President Obama’s decree last week will change that, over the hysterical cries and wounded laments of the mouthpieces for bigotry who keep the GOP going. Young people won’t be forever held hostage by the decisions made for them as infants and children by parents driven by desperation and need. Without even thinking terribly hard, I can come up with the names of two dozen young people I know who will benefit from this, and if I think, pray, and check my old class notes, that number would likely triple — or quadruple. And every one of these young people are as loved by their parents as my own children are by me; every one of them deserves the rights from having grown up in the United States as my kids have from having been born here. Enactment of a program like this has been on my prayer list since I first began teaching English in December 1989. It’s been a long, grueling, two-decades-plus wrestling match with the Lord in prayer, pleading for justice for my friends and others in their shoes.
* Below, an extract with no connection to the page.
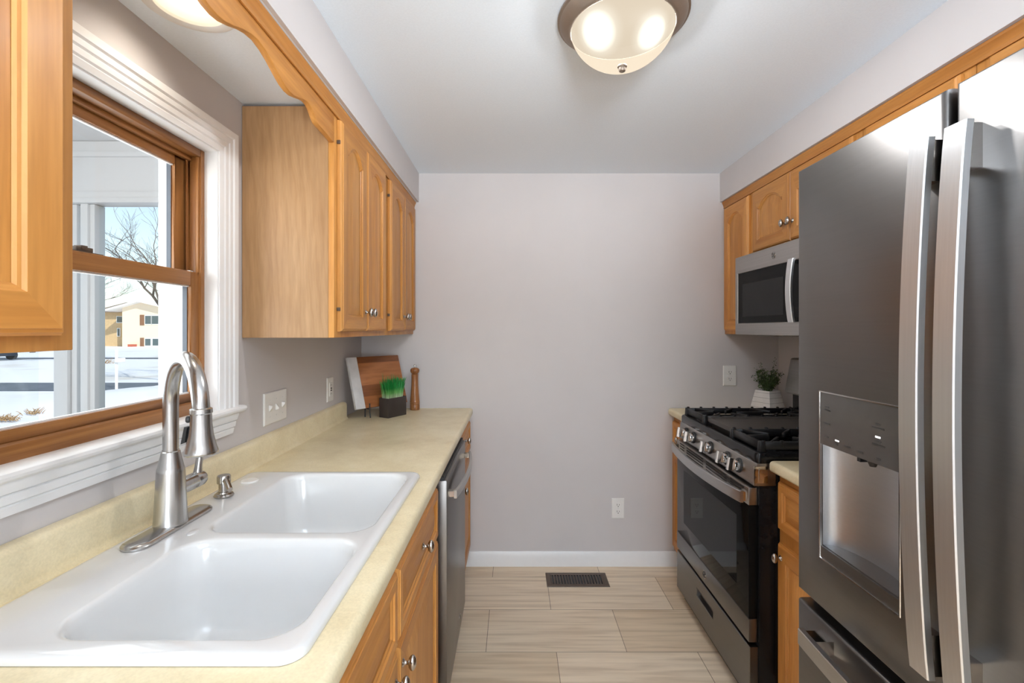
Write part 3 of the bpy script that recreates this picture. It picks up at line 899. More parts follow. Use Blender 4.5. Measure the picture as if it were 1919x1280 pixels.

People I know and love now have a measure of safety in their lives that gives them some of the privileges easily held and entirely unearned by the American-born young people I know, and I believe that the Lord Jesus, in his own time, is pleased to bless our nation in this. As for me, I’m rejoicing in the answer to a prayer that pours justice and opportunity out on scores of my young friends, and I look forward to good things from them in response.